— Begin Records for this task —
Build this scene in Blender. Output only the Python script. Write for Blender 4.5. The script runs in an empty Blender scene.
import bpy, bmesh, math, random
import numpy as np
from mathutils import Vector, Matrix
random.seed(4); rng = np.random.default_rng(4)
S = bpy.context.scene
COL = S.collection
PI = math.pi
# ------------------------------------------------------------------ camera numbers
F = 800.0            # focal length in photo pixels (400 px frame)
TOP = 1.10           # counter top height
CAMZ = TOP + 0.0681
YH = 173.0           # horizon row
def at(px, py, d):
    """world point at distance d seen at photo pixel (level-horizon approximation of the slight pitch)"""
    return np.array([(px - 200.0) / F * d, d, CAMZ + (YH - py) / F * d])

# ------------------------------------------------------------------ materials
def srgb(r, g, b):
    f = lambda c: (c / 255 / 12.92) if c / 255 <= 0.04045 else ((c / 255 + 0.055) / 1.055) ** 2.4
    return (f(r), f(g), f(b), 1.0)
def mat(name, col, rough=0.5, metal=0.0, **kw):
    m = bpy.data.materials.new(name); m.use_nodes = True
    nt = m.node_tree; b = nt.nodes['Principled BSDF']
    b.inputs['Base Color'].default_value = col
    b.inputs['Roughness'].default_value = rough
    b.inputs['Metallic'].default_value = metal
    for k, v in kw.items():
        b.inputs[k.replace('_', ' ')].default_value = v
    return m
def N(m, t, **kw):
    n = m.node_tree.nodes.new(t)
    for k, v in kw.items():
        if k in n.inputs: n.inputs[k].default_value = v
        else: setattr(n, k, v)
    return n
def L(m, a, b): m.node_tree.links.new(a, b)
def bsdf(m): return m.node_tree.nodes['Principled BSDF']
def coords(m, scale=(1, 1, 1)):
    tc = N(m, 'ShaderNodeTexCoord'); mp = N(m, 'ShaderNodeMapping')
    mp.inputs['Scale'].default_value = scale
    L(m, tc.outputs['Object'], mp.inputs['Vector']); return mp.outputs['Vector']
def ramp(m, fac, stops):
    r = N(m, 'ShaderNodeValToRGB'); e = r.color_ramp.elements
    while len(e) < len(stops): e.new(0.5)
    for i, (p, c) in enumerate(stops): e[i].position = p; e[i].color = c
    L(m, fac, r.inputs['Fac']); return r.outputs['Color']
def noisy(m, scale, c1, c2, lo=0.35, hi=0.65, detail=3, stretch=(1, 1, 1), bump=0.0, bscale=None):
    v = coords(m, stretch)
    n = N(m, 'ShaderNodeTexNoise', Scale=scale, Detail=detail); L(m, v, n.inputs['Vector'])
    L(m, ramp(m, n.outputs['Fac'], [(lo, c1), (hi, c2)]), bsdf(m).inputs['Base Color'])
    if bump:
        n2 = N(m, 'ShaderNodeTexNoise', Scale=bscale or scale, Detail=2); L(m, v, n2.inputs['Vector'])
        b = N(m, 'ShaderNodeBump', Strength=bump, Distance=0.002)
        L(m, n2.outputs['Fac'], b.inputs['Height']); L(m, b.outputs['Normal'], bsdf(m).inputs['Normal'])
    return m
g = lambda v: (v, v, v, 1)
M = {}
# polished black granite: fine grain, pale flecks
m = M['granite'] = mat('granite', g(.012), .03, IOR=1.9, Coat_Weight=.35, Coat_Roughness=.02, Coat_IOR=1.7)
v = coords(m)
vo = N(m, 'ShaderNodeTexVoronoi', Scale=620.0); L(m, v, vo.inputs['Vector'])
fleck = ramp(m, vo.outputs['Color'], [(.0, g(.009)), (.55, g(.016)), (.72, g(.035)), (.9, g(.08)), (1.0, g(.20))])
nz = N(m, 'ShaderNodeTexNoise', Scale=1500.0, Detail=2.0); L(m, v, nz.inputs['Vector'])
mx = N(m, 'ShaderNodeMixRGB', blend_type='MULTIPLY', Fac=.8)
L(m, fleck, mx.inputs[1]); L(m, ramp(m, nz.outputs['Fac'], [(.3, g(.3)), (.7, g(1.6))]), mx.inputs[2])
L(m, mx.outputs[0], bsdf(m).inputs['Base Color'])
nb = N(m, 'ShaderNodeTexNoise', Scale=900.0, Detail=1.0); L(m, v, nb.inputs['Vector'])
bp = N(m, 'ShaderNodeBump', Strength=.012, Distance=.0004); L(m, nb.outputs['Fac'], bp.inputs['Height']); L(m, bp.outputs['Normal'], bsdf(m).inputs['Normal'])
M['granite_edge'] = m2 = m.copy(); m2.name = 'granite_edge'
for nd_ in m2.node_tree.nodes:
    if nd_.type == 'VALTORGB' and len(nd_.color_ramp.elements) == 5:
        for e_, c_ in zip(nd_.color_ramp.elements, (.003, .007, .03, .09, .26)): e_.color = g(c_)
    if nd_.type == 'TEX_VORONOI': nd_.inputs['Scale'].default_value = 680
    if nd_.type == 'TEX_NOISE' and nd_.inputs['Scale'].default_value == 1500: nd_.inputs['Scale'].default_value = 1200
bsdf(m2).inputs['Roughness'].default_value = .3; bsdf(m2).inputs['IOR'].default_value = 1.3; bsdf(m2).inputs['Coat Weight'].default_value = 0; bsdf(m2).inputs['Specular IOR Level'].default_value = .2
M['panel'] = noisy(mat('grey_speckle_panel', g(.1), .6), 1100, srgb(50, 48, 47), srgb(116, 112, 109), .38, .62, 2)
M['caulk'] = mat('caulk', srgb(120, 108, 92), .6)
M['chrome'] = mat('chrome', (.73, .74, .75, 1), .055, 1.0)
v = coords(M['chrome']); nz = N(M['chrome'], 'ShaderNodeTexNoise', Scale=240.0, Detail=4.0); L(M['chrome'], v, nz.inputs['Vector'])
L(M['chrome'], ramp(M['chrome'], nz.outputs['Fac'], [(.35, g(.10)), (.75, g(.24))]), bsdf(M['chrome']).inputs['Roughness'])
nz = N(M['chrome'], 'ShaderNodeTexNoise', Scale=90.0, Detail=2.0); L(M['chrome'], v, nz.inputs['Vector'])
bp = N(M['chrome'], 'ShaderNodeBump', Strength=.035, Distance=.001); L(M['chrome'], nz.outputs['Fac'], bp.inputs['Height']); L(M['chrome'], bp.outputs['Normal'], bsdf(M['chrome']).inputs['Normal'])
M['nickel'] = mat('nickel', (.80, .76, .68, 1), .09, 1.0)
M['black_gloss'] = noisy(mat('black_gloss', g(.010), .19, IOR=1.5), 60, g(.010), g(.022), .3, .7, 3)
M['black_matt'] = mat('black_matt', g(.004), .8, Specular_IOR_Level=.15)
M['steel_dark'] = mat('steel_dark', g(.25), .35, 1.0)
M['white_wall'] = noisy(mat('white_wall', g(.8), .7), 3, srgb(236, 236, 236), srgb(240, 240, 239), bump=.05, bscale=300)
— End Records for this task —
— Begin Records for this task —
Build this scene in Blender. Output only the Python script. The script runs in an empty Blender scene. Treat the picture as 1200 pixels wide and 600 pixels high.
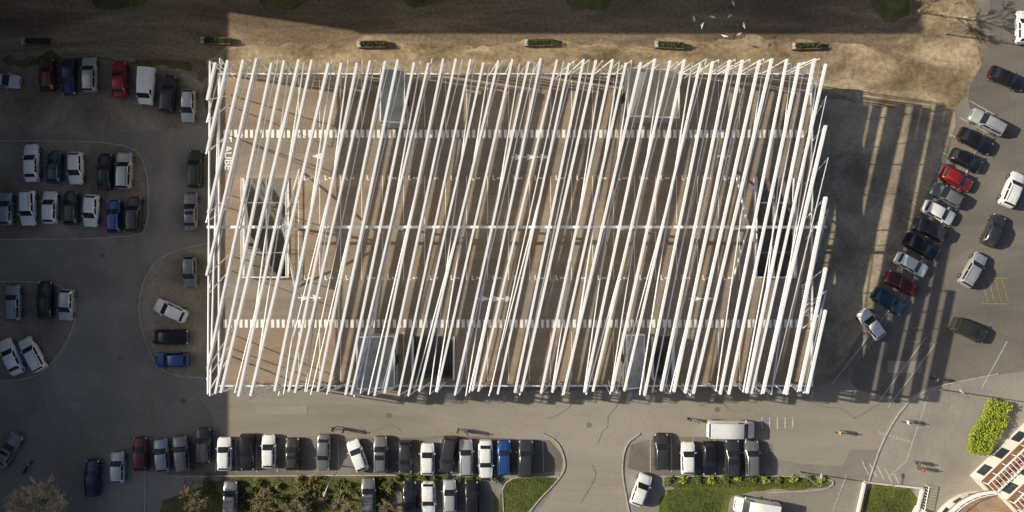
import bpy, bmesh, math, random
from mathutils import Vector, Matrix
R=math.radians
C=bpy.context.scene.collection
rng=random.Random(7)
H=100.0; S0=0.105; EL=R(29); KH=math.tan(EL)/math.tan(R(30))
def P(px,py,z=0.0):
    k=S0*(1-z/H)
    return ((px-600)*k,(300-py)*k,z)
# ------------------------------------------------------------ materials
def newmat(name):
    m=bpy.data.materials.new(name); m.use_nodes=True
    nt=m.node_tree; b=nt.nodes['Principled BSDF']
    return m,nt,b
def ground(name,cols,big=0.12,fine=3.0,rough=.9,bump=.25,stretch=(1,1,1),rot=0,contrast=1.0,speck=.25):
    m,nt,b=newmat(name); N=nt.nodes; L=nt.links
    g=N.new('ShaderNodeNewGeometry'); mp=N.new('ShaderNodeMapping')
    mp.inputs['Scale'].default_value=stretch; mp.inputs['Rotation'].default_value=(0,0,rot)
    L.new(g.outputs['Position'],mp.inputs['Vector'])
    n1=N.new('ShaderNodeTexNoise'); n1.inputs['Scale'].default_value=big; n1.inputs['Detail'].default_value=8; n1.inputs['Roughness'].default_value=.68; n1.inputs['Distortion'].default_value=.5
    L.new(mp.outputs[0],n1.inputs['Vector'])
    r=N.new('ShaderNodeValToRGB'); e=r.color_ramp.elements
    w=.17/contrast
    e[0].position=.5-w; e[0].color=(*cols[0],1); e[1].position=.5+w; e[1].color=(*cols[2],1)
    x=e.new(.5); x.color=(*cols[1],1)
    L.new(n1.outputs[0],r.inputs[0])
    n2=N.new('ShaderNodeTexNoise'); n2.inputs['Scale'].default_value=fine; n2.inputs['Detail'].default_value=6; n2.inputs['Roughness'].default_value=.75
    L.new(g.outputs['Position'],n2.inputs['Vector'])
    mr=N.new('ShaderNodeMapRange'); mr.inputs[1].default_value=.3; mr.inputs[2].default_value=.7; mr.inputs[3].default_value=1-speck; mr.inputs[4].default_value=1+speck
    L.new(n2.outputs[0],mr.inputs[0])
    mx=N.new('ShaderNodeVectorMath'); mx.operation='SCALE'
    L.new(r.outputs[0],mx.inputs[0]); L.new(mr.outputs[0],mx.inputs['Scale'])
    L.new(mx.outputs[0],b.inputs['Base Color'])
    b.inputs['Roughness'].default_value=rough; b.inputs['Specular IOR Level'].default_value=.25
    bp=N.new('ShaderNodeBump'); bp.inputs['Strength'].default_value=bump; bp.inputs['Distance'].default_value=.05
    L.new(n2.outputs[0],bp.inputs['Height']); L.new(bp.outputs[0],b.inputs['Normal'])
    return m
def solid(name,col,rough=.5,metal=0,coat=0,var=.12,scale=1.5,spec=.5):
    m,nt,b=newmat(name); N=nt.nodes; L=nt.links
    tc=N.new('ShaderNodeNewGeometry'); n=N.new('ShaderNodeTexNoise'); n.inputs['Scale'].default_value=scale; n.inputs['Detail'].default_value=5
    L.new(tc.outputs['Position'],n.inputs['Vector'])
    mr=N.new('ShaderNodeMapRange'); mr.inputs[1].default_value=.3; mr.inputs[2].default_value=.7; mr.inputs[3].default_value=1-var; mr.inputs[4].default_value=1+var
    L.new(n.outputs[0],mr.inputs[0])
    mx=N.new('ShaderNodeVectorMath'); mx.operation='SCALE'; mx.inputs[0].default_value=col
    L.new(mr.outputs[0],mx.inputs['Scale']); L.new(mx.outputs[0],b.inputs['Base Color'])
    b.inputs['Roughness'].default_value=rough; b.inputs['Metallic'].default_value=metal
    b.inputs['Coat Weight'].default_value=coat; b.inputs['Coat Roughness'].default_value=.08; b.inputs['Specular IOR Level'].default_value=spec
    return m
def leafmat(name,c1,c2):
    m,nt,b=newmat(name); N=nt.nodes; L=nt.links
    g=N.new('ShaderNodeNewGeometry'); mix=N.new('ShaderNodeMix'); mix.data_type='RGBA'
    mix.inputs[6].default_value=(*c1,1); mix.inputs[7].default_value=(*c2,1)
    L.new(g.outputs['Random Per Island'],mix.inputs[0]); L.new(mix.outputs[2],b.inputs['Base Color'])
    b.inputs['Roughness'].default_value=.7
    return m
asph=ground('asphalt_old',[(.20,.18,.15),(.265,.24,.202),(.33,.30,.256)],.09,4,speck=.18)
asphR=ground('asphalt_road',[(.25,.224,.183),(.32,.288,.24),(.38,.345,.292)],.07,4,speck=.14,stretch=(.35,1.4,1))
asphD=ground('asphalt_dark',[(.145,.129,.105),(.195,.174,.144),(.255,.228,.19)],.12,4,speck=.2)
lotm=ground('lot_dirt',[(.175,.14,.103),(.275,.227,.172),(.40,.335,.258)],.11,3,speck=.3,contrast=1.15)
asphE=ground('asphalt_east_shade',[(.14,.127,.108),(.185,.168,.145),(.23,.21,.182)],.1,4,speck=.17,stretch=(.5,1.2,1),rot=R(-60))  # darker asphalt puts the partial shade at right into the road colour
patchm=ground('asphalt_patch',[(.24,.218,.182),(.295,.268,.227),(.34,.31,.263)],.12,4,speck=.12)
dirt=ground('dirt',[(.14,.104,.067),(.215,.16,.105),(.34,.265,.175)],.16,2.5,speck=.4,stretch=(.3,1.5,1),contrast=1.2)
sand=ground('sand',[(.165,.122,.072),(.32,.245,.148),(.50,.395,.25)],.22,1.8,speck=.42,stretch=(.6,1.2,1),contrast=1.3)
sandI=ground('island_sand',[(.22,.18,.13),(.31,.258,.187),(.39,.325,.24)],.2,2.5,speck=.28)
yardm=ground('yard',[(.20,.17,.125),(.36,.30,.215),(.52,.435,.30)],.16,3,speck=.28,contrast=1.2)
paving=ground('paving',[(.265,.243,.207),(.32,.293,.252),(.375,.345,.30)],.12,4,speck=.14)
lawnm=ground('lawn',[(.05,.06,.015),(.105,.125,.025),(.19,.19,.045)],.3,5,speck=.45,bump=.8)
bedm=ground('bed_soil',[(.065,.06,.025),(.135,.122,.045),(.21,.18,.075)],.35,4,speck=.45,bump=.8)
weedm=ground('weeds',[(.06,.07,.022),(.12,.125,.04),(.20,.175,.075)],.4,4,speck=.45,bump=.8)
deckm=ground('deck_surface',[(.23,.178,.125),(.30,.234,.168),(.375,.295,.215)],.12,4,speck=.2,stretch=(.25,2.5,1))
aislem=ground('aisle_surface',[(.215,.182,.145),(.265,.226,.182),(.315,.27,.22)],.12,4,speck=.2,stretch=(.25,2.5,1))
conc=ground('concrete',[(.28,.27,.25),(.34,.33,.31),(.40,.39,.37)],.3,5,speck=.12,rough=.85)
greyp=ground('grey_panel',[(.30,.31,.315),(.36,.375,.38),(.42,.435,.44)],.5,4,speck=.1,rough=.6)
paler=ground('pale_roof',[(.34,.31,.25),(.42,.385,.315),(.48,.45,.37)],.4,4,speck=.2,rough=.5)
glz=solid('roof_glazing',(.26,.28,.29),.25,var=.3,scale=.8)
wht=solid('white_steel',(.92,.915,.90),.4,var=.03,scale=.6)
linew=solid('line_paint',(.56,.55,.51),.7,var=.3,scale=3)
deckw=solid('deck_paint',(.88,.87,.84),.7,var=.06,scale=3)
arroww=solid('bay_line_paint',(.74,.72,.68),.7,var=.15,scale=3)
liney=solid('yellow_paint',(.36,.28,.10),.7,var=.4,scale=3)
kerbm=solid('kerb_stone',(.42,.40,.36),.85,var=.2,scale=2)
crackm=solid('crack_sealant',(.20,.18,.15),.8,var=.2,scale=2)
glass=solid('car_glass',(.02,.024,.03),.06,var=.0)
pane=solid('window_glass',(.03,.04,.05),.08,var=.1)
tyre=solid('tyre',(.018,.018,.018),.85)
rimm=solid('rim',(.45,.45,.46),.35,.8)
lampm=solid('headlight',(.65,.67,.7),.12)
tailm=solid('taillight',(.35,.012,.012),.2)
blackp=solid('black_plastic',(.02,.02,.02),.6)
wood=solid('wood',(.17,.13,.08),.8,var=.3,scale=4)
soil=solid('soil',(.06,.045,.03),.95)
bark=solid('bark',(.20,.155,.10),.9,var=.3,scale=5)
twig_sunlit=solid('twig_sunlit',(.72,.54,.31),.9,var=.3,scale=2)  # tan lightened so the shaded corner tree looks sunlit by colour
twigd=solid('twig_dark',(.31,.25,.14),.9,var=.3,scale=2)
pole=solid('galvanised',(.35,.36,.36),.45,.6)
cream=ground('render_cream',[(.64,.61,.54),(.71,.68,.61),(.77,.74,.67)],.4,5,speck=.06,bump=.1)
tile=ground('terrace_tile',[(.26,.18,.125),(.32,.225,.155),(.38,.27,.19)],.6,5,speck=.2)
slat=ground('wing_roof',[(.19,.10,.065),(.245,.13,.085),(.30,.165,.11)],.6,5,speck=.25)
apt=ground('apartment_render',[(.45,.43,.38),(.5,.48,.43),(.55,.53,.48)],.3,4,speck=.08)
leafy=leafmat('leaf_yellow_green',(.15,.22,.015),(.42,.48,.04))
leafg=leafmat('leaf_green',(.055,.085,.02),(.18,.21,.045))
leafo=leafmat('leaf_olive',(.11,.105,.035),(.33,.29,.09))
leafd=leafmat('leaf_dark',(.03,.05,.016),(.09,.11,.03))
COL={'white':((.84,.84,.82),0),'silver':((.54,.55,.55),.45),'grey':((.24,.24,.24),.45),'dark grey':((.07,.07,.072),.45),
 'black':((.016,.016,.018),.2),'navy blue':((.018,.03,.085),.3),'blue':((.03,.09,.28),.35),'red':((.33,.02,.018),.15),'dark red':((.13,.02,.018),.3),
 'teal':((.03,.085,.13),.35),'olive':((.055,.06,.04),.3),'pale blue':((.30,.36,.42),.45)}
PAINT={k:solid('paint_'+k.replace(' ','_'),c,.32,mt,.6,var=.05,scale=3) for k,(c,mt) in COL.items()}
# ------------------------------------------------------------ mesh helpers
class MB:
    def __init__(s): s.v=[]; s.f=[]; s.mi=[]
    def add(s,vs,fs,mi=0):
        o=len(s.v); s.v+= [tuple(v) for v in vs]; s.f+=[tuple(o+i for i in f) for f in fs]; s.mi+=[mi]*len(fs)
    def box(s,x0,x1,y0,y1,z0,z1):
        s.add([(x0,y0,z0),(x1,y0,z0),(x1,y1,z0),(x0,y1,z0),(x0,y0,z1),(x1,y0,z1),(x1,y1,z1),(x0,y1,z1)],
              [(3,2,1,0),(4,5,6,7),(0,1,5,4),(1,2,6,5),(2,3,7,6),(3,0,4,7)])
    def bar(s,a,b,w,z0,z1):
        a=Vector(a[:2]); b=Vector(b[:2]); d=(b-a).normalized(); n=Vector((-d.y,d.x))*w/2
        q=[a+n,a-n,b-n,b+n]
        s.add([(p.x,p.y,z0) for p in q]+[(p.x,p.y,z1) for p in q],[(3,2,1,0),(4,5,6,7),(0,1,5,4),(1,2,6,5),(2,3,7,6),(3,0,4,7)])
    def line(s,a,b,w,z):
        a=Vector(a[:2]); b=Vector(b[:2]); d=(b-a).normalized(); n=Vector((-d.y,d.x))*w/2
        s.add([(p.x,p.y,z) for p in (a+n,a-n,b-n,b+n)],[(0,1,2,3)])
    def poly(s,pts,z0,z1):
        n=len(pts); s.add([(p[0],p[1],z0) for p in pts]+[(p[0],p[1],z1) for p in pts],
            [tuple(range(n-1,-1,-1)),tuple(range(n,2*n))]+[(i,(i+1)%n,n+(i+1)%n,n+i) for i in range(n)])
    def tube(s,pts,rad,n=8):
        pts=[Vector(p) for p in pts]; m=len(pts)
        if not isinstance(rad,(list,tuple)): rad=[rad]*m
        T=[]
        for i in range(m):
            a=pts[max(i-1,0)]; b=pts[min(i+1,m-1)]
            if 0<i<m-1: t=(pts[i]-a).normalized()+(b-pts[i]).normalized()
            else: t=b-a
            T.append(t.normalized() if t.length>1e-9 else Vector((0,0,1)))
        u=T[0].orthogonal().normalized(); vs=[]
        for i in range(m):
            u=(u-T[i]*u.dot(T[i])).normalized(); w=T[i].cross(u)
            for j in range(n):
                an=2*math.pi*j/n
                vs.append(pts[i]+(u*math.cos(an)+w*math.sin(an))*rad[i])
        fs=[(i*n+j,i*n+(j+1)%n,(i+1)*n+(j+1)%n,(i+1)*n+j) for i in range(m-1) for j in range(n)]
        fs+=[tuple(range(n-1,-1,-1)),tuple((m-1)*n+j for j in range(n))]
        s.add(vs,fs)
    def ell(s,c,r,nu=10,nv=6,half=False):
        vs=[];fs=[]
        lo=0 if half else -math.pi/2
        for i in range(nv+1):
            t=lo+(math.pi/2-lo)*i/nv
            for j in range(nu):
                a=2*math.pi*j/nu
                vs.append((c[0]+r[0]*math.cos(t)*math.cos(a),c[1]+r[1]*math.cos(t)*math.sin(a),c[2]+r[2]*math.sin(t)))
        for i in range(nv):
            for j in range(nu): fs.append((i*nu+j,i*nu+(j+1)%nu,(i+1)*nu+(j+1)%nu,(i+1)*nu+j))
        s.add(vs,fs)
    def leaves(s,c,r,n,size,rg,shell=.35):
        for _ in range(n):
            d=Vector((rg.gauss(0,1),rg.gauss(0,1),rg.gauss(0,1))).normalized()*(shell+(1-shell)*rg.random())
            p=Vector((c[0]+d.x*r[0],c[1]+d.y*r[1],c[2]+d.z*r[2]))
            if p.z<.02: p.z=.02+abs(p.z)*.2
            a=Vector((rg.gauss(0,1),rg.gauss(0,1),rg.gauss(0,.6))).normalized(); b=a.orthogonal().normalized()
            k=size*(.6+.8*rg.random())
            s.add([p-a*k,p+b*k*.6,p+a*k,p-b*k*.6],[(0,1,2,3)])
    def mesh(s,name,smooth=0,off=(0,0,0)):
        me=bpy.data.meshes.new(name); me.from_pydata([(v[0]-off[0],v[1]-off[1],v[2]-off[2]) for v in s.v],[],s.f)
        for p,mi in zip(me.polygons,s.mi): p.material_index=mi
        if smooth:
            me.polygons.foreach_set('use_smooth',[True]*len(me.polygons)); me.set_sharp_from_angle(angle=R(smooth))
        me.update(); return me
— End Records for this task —
— Begin Records for this task —
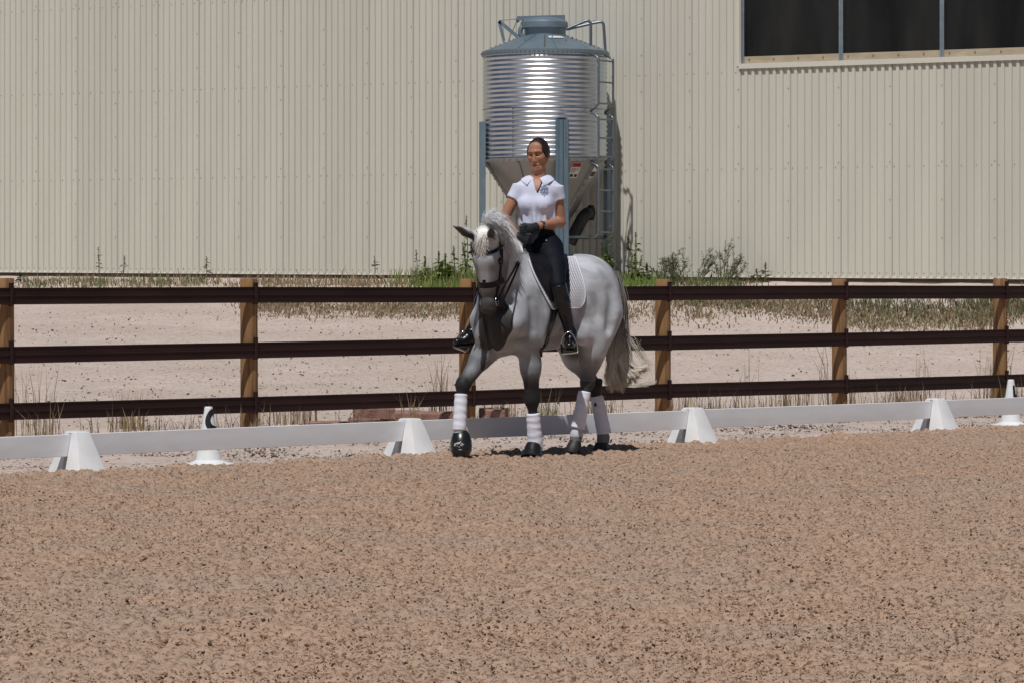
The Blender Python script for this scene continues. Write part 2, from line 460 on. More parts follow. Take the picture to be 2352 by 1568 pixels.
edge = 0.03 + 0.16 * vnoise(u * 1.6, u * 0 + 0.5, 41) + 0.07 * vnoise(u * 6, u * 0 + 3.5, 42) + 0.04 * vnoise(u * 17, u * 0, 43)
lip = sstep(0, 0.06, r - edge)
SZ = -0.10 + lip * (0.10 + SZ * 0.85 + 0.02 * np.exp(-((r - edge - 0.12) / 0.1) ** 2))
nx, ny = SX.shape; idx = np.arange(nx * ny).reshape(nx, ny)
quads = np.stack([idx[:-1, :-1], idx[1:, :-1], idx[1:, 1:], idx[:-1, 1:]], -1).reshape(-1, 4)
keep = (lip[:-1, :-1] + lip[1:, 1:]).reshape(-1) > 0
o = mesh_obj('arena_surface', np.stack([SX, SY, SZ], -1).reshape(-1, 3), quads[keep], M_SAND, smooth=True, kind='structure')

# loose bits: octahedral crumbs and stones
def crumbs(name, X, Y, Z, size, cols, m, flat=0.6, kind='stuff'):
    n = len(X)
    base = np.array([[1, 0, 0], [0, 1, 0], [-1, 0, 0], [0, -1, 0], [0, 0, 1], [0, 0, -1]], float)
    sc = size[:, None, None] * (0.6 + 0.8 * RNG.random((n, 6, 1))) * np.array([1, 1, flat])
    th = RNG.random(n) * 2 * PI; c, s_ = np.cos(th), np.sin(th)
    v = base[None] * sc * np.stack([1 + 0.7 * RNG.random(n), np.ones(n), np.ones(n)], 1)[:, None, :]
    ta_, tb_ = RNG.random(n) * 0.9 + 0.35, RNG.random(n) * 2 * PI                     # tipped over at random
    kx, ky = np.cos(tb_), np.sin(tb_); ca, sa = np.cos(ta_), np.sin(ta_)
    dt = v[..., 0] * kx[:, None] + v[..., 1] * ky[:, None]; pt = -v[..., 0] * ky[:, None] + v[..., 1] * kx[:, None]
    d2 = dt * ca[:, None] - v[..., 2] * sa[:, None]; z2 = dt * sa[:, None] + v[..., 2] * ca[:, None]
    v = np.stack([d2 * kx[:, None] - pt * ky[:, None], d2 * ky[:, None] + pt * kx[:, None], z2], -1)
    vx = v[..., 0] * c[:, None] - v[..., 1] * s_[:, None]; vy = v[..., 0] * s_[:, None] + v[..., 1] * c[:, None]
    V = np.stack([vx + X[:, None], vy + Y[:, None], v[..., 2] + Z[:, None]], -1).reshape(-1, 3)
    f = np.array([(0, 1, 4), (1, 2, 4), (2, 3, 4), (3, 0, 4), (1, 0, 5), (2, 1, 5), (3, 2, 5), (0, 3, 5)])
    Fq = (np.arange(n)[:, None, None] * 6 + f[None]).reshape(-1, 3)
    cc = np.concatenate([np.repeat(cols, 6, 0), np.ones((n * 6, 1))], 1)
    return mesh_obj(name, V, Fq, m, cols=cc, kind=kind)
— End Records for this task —
● **What you should do**: Repeat these lines exactly and nothing more: the one containing "The Blender Python", the one containing "M_SAND, smooth=True, kind='structure')", and all the lines between.

● **Task solution**:
The Blender Python script for this scene continues. Write part 2, from line 460 on. More parts follow. Take the picture to be 2352 by 1568 pixels.
edge = 0.03 + 0.16 * vnoise(u * 1.6, u * 0 + 0.5, 41) + 0.07 * vnoise(u * 6, u * 0 + 3.5, 42) + 0.04 * vnoise(u * 17, u * 0, 43)
lip = sstep(0, 0.06, r - edge)
SZ = -0.10 + lip * (0.10 + SZ * 0.85 + 0.02 * np.exp(-((r - edge - 0.12) / 0.1) ** 2))
nx, ny = SX.shape; idx = np.arange(nx * ny).reshape(nx, ny)
quads = np.stack([idx[:-1, :-1], idx[1:, :-1], idx[1:, 1:], idx[:-1, 1:]], -1).reshape(-1, 4)
keep = (lip[:-1, :-1] + lip[1:, 1:]).reshape(-1) > 0
o = mesh_obj('arena_surface', np.stack([SX, SY, SZ], -1).reshape(-1, 3), quads[keep], M_SAND, smooth=True, kind='structure')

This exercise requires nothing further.